───── Material ─────
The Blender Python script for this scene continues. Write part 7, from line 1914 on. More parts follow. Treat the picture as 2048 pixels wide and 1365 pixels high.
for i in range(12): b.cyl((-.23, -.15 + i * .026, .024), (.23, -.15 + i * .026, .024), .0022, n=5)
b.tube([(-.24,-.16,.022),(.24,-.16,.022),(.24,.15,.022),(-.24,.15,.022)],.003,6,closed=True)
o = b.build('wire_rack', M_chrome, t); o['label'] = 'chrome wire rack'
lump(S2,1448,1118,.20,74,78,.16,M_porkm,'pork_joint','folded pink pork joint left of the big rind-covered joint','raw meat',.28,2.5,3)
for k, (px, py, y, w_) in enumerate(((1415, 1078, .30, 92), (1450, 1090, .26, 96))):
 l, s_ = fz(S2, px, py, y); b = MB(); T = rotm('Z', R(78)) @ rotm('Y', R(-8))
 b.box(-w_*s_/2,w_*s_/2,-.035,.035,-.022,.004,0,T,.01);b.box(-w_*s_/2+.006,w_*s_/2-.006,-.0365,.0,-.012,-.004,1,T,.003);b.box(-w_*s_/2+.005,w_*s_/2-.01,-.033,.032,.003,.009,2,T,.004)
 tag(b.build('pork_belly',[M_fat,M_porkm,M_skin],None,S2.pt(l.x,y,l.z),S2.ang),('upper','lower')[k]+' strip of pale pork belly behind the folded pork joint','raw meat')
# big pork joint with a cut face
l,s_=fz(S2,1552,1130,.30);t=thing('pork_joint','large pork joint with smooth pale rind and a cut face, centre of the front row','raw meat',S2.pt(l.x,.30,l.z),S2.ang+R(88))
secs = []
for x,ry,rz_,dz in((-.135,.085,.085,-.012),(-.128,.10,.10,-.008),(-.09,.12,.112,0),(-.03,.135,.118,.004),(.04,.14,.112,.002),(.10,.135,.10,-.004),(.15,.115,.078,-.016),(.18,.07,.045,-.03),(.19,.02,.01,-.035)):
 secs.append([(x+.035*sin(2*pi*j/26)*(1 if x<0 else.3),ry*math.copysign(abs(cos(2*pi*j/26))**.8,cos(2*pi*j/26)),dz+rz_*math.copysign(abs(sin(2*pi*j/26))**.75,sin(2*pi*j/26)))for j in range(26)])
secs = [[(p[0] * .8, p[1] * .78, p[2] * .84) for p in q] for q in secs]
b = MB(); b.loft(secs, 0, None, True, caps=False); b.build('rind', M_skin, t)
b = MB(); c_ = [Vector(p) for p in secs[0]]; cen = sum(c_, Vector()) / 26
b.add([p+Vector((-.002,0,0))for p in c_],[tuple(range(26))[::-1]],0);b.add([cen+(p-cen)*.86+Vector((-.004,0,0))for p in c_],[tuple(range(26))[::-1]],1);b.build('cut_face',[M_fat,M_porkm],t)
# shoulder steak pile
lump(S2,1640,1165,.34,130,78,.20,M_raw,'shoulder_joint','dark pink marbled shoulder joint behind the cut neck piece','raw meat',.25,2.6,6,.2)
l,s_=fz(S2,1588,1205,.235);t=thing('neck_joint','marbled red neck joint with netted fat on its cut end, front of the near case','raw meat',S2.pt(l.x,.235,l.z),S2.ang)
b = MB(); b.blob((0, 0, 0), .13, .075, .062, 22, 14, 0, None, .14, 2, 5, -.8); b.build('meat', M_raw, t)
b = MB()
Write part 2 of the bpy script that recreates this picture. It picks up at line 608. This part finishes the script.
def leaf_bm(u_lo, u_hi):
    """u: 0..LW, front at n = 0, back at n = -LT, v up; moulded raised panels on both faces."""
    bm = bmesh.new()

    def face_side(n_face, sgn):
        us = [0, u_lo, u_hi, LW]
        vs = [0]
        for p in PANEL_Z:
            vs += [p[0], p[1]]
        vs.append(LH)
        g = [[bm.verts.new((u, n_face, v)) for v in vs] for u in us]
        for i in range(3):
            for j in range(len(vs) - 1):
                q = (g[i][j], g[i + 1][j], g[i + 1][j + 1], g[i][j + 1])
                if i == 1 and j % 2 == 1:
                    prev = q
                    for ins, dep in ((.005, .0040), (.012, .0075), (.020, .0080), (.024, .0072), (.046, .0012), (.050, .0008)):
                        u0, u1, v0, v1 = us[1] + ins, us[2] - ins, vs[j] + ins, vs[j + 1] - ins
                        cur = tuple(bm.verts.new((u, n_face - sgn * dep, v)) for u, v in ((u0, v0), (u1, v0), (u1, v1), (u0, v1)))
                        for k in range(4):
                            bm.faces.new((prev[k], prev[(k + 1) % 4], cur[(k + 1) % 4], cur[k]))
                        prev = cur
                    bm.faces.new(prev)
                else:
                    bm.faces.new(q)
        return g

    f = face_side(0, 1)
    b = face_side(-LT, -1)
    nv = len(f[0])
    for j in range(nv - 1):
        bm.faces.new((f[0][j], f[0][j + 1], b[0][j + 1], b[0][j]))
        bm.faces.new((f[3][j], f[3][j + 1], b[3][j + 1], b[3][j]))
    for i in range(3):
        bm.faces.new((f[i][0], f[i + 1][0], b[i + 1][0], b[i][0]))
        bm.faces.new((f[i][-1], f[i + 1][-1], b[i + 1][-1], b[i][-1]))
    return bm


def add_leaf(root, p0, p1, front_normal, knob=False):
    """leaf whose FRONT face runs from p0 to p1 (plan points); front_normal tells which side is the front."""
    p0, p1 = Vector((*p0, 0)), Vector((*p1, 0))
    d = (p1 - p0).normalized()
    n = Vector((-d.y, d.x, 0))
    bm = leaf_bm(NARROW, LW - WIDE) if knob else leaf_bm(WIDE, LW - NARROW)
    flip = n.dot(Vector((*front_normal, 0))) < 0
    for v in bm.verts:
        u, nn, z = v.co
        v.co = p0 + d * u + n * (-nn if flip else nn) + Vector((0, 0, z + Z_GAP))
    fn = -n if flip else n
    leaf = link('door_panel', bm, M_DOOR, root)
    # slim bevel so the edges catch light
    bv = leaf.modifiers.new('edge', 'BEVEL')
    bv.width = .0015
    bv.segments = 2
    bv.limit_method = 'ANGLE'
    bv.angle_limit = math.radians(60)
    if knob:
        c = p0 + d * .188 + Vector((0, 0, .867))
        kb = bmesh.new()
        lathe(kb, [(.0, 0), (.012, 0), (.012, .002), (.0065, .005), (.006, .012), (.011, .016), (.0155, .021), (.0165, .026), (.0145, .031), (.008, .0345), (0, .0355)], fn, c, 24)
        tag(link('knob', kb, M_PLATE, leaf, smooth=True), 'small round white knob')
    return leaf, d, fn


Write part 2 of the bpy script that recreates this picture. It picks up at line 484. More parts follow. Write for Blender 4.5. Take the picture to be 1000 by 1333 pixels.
─────
## What to work on:
Using the entries above, repeat only the lines from the one containing "finishes the script." through the one containing "bm = bmesh.new()", end lines included.

## Task output:
Write part 2 of the bpy script that recreates this picture. It picks up at line 608. This part finishes the script.
def leaf_bm(u_lo, u_hi):
    """u: 0..LW, front at n = 0, back at n = -LT, v up; moulded raised panels on both faces."""
    bm = bmesh.new()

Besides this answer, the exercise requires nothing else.